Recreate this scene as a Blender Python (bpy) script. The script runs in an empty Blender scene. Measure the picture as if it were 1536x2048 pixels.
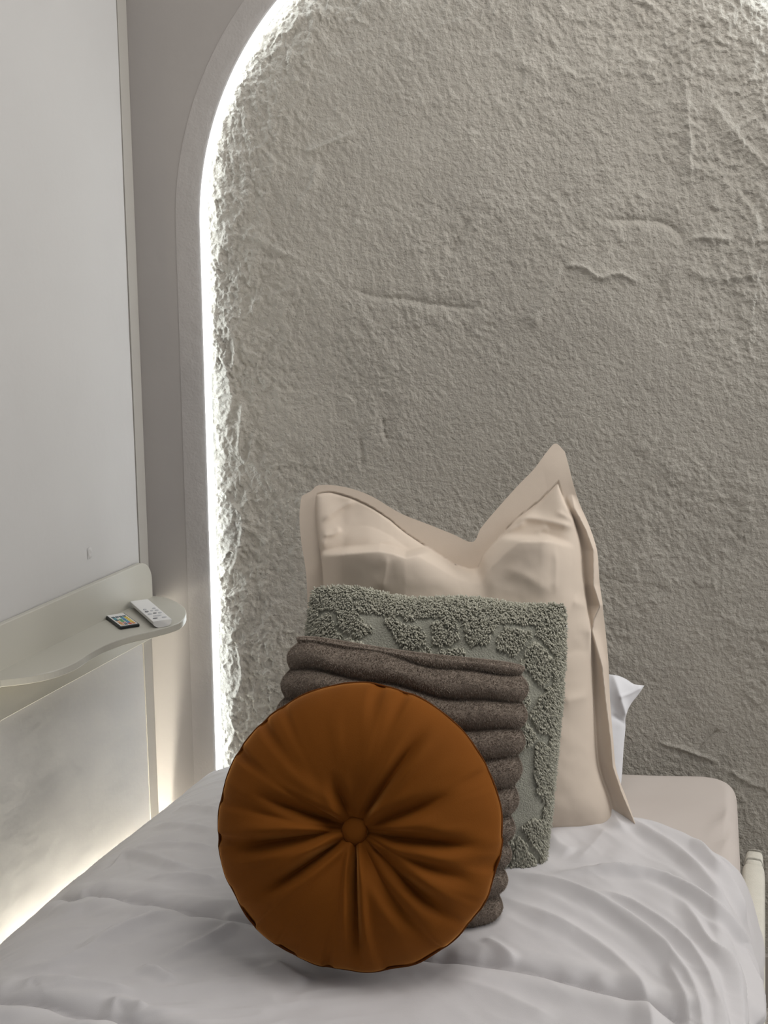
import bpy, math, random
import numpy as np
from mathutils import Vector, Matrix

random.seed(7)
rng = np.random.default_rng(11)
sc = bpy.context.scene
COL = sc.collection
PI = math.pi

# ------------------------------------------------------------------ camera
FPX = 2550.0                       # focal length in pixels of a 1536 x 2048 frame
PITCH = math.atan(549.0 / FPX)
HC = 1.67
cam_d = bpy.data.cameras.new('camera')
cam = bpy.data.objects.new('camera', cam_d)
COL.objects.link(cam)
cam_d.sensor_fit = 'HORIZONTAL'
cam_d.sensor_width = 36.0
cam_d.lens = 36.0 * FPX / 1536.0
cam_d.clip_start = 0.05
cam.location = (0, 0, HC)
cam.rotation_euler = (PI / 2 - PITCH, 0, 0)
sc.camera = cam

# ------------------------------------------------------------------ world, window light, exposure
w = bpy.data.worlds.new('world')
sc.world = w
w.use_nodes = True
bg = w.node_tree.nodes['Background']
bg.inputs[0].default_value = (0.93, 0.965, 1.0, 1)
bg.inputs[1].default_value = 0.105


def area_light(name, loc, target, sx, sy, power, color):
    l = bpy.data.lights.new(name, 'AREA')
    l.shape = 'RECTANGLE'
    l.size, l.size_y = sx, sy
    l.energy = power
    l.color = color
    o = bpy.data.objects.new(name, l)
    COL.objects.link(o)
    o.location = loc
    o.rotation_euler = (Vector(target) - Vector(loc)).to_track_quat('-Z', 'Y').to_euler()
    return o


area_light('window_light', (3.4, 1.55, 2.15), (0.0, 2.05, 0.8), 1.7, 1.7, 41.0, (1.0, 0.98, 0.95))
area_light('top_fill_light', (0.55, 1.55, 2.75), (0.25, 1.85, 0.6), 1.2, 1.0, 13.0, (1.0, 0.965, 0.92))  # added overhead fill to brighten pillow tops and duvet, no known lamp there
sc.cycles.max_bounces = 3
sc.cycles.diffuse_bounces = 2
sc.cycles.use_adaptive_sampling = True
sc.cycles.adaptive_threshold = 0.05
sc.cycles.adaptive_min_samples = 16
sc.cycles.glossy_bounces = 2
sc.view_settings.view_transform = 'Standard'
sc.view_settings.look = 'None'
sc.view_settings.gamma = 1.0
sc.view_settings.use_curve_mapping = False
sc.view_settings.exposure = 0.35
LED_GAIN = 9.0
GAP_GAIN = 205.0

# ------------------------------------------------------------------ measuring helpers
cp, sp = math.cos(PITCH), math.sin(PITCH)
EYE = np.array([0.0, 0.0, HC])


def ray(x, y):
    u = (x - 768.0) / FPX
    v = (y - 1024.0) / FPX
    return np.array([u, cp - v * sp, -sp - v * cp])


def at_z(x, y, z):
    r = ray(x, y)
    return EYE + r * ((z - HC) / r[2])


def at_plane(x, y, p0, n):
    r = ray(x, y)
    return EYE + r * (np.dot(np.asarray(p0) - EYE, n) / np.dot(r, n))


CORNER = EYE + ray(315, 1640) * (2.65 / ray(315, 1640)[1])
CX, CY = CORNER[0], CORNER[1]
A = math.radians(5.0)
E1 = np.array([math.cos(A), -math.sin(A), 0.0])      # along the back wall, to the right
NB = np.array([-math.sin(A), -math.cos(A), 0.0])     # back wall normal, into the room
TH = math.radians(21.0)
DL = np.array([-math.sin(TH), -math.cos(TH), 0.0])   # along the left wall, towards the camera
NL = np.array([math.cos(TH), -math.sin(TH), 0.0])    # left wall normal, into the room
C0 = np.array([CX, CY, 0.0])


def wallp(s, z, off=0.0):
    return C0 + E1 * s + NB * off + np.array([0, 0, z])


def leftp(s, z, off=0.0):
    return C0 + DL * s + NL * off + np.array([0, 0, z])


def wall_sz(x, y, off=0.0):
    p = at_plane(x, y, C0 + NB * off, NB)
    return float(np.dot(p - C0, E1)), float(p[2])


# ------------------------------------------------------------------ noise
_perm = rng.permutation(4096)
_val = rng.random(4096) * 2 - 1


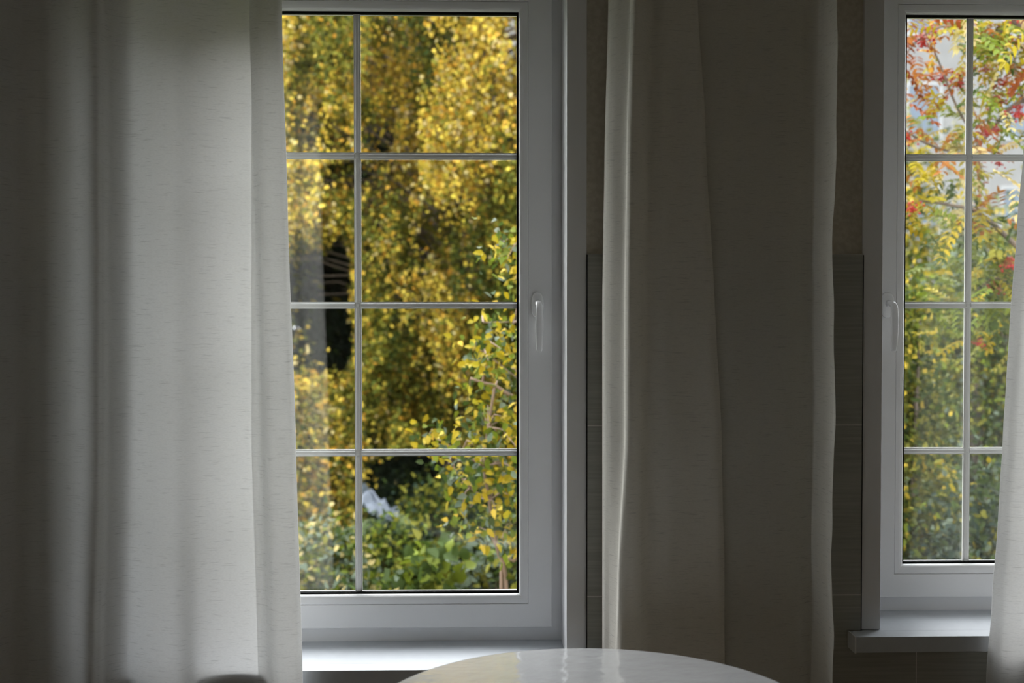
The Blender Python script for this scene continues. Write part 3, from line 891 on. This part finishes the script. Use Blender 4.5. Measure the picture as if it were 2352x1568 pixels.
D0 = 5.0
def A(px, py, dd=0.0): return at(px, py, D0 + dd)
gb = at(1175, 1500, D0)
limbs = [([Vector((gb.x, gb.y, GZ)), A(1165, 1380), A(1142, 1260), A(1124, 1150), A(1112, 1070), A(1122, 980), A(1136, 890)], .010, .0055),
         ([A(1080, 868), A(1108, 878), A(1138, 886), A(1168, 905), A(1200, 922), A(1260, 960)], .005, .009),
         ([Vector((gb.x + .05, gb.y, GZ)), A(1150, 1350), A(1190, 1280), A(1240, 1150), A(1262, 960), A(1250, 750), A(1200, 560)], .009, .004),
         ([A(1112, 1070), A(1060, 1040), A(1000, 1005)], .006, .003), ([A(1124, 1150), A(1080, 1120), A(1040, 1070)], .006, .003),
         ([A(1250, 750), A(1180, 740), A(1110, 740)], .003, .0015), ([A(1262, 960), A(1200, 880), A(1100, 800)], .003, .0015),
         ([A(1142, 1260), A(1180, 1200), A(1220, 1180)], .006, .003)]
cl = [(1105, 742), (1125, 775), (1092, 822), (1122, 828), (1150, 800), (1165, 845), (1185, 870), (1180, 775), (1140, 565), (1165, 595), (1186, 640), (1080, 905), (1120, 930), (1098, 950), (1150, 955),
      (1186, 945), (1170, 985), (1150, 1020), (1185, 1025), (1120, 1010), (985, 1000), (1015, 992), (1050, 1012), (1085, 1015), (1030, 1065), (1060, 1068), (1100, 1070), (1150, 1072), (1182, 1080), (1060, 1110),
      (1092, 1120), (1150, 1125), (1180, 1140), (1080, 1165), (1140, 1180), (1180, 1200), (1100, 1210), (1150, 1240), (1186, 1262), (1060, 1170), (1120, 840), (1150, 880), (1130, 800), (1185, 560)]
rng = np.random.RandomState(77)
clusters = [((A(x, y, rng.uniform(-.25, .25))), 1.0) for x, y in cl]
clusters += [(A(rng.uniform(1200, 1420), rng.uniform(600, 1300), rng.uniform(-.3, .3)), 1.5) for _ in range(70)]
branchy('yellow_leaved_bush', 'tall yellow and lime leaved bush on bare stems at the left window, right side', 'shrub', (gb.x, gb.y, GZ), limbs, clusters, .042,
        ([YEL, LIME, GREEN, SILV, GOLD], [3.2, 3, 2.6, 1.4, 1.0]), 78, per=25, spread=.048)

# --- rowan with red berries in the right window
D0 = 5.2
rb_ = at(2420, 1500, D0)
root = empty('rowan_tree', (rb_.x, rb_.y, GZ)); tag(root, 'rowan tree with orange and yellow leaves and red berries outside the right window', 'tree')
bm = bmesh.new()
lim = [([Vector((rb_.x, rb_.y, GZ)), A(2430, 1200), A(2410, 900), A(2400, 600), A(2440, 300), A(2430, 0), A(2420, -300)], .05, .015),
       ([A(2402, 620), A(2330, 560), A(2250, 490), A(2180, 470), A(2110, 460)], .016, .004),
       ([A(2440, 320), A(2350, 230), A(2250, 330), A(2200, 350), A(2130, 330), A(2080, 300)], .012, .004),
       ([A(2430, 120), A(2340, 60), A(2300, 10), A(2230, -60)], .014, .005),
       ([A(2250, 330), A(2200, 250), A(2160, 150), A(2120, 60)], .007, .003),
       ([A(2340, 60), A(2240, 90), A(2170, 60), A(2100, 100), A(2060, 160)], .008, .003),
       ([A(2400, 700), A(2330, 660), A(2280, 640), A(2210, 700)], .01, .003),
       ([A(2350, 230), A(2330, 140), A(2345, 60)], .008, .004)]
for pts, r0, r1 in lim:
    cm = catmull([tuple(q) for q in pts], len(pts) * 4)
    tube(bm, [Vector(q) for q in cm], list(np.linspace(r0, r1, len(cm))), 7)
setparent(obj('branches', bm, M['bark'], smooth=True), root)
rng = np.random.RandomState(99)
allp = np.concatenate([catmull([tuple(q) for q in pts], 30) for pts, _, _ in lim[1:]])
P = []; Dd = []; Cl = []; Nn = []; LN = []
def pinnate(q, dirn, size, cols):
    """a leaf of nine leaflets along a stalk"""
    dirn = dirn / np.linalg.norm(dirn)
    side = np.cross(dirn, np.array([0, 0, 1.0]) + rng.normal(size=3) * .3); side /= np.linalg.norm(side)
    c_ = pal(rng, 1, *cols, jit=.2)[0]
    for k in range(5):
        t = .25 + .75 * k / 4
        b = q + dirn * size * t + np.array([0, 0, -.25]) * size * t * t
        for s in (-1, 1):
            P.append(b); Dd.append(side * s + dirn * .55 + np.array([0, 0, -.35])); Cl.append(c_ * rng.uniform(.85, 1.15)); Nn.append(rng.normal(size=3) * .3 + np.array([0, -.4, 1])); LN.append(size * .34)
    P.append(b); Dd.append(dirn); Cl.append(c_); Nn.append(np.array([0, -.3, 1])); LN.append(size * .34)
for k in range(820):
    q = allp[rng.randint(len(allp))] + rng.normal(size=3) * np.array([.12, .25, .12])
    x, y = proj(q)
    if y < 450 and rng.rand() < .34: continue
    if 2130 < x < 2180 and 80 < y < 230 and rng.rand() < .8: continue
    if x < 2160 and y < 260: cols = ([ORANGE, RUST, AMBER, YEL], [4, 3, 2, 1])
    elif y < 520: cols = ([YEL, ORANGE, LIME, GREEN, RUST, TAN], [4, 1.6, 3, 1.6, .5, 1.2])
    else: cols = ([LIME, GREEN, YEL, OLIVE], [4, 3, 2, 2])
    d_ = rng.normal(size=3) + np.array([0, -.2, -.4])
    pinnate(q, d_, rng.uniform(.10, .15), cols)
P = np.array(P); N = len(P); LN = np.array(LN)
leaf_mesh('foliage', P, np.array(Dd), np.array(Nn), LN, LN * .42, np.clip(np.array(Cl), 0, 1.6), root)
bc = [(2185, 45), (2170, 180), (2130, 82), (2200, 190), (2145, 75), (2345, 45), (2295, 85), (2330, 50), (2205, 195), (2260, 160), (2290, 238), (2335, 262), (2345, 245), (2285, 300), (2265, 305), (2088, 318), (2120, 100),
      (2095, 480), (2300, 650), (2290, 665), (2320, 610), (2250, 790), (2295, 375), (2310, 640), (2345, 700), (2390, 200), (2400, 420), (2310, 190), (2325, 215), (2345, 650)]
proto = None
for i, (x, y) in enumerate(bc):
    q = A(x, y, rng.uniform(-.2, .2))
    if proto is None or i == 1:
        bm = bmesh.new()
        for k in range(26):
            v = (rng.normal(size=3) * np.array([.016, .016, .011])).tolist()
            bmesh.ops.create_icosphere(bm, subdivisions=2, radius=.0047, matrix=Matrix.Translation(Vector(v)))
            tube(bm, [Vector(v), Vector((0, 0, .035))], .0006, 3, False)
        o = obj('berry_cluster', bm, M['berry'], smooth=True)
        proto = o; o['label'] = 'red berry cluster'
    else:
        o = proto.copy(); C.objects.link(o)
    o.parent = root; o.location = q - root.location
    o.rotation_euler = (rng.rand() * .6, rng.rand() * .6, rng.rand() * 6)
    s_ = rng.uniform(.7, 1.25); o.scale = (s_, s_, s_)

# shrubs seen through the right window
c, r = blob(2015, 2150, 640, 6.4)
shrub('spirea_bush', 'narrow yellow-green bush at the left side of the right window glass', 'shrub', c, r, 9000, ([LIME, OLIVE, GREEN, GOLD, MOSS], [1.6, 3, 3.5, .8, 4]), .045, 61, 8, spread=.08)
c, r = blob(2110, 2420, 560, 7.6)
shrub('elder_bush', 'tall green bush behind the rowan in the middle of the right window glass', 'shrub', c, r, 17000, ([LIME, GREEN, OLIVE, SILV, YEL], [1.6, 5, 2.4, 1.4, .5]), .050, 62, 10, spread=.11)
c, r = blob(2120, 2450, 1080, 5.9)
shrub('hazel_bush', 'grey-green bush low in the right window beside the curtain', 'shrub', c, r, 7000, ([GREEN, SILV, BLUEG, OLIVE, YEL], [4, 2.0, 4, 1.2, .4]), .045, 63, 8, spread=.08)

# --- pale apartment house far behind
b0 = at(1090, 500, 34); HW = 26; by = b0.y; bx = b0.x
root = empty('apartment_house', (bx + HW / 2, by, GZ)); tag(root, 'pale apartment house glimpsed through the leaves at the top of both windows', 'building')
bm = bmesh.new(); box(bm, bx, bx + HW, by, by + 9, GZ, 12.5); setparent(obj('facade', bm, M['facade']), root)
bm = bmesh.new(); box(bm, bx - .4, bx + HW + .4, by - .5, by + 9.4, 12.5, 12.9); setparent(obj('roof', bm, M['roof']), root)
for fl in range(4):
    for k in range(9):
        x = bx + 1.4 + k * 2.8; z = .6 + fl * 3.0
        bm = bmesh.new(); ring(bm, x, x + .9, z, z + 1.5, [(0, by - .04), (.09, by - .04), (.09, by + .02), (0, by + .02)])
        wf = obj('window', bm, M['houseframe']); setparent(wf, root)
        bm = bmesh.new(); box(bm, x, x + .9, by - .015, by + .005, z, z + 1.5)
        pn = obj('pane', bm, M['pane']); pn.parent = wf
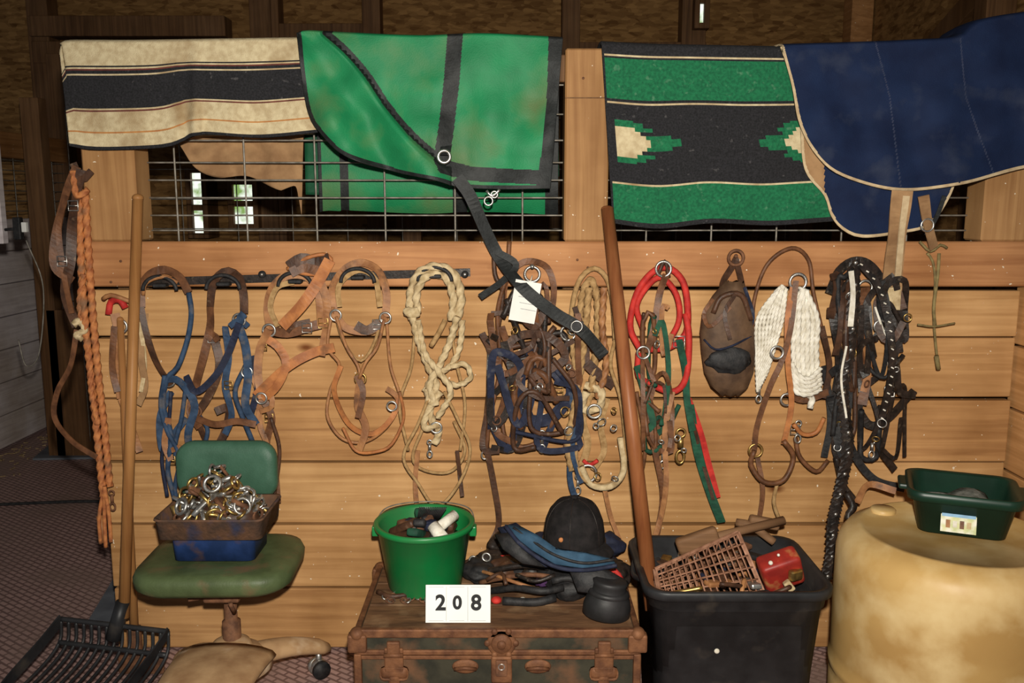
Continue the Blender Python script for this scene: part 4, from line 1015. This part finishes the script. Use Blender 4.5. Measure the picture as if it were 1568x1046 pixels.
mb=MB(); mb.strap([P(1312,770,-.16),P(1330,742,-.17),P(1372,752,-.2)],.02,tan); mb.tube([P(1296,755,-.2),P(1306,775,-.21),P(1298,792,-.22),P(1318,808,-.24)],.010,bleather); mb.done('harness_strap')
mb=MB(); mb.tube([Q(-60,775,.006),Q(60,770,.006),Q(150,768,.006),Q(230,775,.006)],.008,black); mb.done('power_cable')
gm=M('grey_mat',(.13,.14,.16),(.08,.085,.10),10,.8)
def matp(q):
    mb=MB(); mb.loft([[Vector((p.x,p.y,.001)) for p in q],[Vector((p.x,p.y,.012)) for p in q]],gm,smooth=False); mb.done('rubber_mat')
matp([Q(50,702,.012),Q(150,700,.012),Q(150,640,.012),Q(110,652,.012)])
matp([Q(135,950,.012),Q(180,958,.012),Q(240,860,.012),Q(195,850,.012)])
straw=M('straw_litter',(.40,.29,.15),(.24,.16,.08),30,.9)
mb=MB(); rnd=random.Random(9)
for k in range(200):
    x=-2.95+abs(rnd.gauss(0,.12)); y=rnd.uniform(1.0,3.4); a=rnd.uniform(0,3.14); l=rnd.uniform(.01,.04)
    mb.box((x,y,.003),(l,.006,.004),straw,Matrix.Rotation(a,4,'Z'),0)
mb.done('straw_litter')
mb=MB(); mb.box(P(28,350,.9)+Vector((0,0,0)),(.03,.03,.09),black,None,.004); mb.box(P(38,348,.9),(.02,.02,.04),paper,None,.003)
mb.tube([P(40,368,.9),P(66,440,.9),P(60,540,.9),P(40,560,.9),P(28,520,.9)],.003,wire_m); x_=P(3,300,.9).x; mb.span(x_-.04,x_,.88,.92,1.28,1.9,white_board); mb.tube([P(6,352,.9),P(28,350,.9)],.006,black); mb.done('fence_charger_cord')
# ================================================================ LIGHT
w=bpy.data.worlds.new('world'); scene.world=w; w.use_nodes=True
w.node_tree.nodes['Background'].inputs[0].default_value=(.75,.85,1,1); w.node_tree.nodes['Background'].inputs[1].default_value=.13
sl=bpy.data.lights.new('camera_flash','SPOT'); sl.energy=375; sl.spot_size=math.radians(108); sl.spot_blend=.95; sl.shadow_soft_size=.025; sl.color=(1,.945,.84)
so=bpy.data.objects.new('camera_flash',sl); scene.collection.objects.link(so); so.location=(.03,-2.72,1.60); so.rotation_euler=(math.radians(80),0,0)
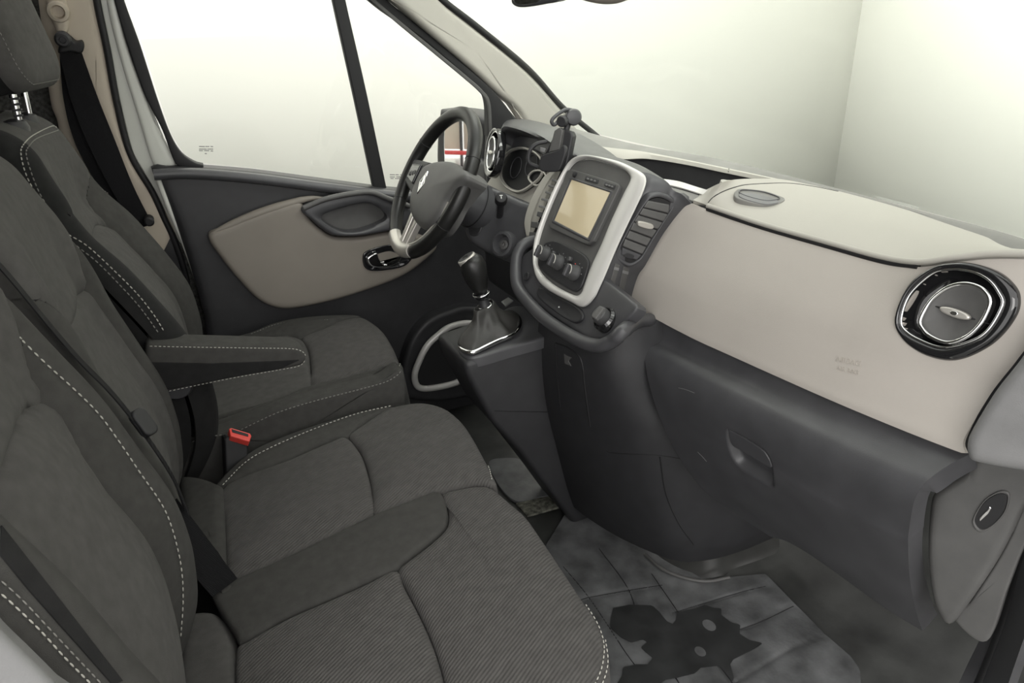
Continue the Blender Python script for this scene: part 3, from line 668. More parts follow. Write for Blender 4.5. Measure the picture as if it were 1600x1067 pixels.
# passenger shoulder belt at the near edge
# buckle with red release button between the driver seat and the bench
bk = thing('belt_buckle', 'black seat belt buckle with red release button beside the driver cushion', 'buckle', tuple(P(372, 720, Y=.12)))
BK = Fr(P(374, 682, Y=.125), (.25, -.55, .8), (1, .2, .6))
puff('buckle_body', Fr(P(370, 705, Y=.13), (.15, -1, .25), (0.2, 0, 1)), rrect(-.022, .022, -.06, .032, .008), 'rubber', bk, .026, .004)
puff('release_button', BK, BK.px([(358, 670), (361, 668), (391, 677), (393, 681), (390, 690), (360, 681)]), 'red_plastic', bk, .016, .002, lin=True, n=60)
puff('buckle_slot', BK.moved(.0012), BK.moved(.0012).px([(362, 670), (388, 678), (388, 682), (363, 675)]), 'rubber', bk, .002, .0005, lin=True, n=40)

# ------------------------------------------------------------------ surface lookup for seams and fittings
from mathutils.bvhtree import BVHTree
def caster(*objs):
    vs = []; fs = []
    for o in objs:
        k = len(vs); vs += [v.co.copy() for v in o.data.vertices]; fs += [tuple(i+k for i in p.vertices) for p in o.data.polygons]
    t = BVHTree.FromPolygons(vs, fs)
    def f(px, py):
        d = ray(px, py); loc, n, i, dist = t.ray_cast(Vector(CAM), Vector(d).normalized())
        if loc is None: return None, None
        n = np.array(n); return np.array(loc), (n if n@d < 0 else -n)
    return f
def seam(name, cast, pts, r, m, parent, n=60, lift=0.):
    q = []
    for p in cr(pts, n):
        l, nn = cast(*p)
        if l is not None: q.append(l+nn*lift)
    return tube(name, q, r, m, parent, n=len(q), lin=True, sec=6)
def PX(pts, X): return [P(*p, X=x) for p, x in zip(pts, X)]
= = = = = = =
▶ **Task**: Repeat only what runs from the first line of the records above to the line with "GAP_GAIN = 205.0", both included, word for word, minus the pictures.

▶ **Exercise solution**:
Recreate this scene as a Blender Python (bpy) script. The script runs in an empty Blender scene. Measure the picture as if it were 1536x2048 pixels.
import bpy, math, random
import numpy as np
from mathutils import Vector, Matrix

random.seed(7)
rng = np.random.default_rng(11)
sc = bpy.context.scene
COL = sc.collection
PI = math.pi

# ------------------------------------------------------------------ camera
FPX = 2550.0                       # focal length in pixels of a 1536 x 2048 frame
PITCH = math.atan(549.0 / FPX)
HC = 1.67
cam_d = bpy.data.cameras.new('camera')
cam = bpy.data.objects.new('camera', cam_d)
COL.objects.link(cam)
cam_d.sensor_fit = 'HORIZONTAL'
cam_d.sensor_width = 36.0
cam_d.lens = 36.0 * FPX / 1536.0
cam_d.clip_start = 0.05
cam.location = (0, 0, HC)
cam.rotation_euler = (PI / 2 - PITCH, 0, 0)
sc.camera = cam

# ------------------------------------------------------------------ world, window light, exposure
w = bpy.data.worlds.new('world')
sc.world = w
w.use_nodes = True
bg = w.node_tree.nodes['Background']
bg.inputs[0].default_value = (0.93, 0.965, 1.0, 1)
bg.inputs[1].default_value = 0.105


def area_light(name, loc, target, sx, sy, power, color):
    l = bpy.data.lights.new(name, 'AREA')
    l.shape = 'RECTANGLE'
    l.size, l.size_y = sx, sy
    l.energy = power
    l.color = color
    o = bpy.data.objects.new(name, l)
    COL.objects.link(o)
    o.location = loc
    o.rotation_euler = (Vector(target) - Vector(loc)).to_track_quat('-Z', 'Y').to_euler()
    return o


area_light('window_light', (3.4, 1.55, 2.15), (0.0, 2.05, 0.8), 1.7, 1.7, 41.0, (1.0, 0.98, 0.95))
area_light('top_fill_light', (0.55, 1.55, 2.75), (0.25, 1.85, 0.6), 1.2, 1.0, 13.0, (1.0, 0.965, 0.92))  # added overhead fill to brighten pillow tops and duvet, no known lamp there
sc.cycles.max_bounces = 3
sc.cycles.diffuse_bounces = 2
sc.cycles.use_adaptive_sampling = True
sc.cycles.adaptive_threshold = 0.05
sc.cycles.adaptive_min_samples = 16
sc.cycles.glossy_bounces = 2
sc.view_settings.view_transform = 'Standard'
sc.view_settings.look = 'None'
sc.view_settings.gamma = 1.0
sc.view_settings.use_curve_mapping = False
sc.view_settings.exposure = 0.35
LED_GAIN = 9.0
GAP_GAIN = 205.0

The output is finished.